Told with wit and wisdom, Naidu weaves tales from south and east Asia in the vastness of this epic. Her book "The Living Legend", brings in a new focus about the environment and why this epic is a fight to restore the balance of nature in the world. 

"Rama is all of 16 when Sage Vishwamitra takes him to the Dandaka forest, with Lakshmana accompanying them. At first, the spirit of adventure fills the two teenage brothers, but it is a curtain of pitch darkness when they enter the forest in broad daylight.

The smell if decaying flesh, flashes of fire, and the gloom of animals, birds and foliage in terror affect Rama deeply. For the first time, he feels fear. He hears derisive laughter - is it from the forest or within him?

The first lesson he recalls from the sage Vashistha is: What is the task at hand? How can he understand the gravity of what is happening? Is the earth calling out for help? He gathers his fragmented thoughts and, feeling for the arrow from his quiver, shoots at a shape-shifting demon who terrorises the forest. The Living Legend by Vayu Naidu is packed with such twists and reflections and showcases the strength of relationship Rama, Sita and Lakshmana created with nature to restore the very balance of life.

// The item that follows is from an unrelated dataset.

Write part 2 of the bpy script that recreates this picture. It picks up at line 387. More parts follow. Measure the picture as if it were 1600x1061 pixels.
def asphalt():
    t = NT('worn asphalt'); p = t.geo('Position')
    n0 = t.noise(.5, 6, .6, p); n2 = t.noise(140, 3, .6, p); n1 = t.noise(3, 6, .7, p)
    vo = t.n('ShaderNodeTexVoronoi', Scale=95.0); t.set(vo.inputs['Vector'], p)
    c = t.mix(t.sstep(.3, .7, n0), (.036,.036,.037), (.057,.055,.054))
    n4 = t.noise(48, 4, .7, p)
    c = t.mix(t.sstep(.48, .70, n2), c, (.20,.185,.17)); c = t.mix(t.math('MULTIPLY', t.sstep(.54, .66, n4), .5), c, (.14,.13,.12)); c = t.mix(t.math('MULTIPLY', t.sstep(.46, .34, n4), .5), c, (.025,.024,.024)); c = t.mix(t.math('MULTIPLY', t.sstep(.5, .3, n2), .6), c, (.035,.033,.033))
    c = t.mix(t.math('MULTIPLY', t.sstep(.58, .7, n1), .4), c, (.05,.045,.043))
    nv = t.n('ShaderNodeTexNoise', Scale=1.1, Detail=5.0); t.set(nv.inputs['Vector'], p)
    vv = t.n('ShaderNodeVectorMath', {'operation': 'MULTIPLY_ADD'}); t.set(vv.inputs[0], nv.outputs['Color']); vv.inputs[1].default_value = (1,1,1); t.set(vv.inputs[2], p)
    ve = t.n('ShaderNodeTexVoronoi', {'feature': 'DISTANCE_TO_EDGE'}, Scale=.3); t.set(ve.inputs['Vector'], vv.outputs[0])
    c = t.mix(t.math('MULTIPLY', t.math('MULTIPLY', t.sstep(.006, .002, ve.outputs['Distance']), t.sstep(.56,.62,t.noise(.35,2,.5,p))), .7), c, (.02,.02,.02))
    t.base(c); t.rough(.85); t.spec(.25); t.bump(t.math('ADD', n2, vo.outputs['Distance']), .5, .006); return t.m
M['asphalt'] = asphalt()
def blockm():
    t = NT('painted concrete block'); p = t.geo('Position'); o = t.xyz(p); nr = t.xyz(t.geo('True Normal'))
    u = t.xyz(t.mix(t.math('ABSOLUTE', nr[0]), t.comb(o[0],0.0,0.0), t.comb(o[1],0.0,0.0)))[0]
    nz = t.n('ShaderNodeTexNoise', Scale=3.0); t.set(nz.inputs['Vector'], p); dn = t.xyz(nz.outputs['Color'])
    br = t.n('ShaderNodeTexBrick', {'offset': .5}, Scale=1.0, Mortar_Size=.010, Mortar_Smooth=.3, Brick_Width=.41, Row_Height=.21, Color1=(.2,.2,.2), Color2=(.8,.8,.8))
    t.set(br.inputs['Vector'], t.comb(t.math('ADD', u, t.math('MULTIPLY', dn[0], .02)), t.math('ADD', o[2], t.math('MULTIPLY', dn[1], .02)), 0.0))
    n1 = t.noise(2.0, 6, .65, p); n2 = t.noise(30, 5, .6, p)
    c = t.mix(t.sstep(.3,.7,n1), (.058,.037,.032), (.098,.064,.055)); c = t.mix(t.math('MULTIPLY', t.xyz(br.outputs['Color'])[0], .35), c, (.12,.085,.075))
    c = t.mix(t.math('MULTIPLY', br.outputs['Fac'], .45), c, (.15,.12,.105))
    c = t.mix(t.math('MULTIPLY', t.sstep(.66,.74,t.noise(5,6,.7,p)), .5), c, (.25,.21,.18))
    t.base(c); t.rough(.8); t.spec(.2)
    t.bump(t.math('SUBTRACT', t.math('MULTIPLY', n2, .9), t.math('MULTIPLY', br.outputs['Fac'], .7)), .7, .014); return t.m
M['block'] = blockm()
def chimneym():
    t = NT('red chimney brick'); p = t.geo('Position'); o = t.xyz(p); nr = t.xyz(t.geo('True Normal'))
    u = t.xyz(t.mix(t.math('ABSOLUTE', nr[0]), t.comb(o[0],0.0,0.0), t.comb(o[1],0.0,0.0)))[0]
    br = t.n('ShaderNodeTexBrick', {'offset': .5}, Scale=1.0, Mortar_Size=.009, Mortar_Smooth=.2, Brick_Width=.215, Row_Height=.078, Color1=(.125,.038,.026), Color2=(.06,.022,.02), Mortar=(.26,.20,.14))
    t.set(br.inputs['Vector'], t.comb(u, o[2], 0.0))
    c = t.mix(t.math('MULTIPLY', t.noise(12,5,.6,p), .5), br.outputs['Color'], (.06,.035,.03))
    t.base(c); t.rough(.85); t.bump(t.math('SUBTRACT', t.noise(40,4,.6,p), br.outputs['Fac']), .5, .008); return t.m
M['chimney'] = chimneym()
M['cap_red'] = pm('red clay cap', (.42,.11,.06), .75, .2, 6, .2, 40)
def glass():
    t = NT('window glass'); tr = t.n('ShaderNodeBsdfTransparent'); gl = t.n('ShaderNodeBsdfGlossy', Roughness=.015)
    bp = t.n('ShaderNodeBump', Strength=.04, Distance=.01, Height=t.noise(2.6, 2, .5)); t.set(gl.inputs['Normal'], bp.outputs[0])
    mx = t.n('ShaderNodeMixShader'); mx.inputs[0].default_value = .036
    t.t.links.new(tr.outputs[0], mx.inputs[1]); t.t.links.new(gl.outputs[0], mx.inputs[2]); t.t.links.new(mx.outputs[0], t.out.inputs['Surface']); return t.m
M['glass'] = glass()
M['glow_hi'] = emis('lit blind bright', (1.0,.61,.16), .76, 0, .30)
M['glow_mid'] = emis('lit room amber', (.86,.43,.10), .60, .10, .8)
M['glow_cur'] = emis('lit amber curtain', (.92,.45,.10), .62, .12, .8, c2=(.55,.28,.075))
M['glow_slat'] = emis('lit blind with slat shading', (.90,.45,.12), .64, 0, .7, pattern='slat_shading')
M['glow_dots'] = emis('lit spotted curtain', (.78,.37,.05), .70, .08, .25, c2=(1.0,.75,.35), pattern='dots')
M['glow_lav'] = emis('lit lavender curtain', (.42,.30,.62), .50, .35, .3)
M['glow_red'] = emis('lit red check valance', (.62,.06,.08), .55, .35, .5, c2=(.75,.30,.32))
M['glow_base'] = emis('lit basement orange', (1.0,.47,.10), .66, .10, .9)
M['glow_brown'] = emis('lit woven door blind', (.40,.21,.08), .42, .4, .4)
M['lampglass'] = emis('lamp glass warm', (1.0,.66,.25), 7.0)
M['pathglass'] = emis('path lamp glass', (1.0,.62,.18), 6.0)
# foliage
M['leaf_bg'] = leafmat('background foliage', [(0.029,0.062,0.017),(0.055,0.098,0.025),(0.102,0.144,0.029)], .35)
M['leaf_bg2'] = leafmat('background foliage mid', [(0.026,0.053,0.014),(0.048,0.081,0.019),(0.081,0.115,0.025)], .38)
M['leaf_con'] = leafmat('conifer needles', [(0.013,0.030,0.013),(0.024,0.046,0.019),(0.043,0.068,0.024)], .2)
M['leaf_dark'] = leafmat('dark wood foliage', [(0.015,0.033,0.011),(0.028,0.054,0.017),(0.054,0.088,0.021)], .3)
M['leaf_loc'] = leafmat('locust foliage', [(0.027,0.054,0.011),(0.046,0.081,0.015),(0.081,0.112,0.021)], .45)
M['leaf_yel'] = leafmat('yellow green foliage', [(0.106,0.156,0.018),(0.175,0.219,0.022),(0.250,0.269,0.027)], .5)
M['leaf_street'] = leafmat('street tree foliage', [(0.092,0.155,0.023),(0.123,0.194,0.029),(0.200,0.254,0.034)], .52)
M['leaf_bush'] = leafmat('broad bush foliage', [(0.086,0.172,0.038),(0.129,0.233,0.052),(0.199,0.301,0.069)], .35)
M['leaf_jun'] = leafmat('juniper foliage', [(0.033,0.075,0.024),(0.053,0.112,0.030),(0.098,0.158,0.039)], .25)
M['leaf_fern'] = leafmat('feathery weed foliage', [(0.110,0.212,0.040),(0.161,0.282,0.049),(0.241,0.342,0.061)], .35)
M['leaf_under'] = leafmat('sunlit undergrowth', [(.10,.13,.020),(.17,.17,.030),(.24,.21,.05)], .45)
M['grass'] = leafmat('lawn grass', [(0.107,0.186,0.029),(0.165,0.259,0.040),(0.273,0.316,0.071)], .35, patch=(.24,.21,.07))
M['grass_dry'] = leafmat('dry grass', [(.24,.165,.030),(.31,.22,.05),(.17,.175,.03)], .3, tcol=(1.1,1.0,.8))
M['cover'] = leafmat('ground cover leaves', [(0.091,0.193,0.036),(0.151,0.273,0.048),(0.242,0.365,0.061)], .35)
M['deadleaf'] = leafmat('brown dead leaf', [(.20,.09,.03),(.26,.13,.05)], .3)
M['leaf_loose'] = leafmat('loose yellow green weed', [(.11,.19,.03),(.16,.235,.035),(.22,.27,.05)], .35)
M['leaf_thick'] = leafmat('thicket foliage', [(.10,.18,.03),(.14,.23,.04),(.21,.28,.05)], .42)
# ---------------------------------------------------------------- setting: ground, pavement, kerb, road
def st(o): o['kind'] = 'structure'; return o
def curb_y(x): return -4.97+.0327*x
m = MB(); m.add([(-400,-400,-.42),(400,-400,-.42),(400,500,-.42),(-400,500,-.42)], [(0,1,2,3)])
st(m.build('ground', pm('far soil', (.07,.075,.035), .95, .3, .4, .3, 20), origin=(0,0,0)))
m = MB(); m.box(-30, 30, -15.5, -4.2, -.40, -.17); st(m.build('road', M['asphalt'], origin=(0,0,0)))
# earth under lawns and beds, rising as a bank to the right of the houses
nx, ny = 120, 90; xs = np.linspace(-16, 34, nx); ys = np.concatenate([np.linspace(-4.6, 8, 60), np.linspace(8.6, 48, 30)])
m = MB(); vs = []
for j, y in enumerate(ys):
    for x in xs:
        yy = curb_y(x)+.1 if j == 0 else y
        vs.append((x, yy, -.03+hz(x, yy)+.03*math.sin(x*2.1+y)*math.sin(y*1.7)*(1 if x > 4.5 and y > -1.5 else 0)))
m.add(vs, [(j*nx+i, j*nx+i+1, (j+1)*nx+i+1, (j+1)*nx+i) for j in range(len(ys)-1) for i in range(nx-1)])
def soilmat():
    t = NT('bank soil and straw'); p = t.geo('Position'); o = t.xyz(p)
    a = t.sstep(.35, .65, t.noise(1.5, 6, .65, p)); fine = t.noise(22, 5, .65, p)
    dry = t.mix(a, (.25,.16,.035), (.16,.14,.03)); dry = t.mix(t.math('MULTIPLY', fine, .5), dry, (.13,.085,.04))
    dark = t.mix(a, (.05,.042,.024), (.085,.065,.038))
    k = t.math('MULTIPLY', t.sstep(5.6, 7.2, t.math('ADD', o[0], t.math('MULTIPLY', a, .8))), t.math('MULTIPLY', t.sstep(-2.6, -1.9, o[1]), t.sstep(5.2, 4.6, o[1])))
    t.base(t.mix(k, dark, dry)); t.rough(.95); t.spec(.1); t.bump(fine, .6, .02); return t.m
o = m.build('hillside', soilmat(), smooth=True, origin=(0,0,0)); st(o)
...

-Deccan Herald (India rating of Read of the Week, 6 October 2024)"

About the speaker

Dr. Vayu Naidu is a PhD scholar in the Epic and Oral traditions of Ramayana and Mahabharata. She is a Royal Literary Fund Fellow, a Visiting Fellow at the Royal Academy of Dramatic Art (RADA), and is Professor of Practice at SOAS in the School of Arts.

Her fiction is inspired by the unnoticed drama of daily events that challenge and change us. British History and Indian myth are milestones in her landscape. Dualities and paradox shape the characters while irony steers her narrative; the voice switches as easily from first to third person.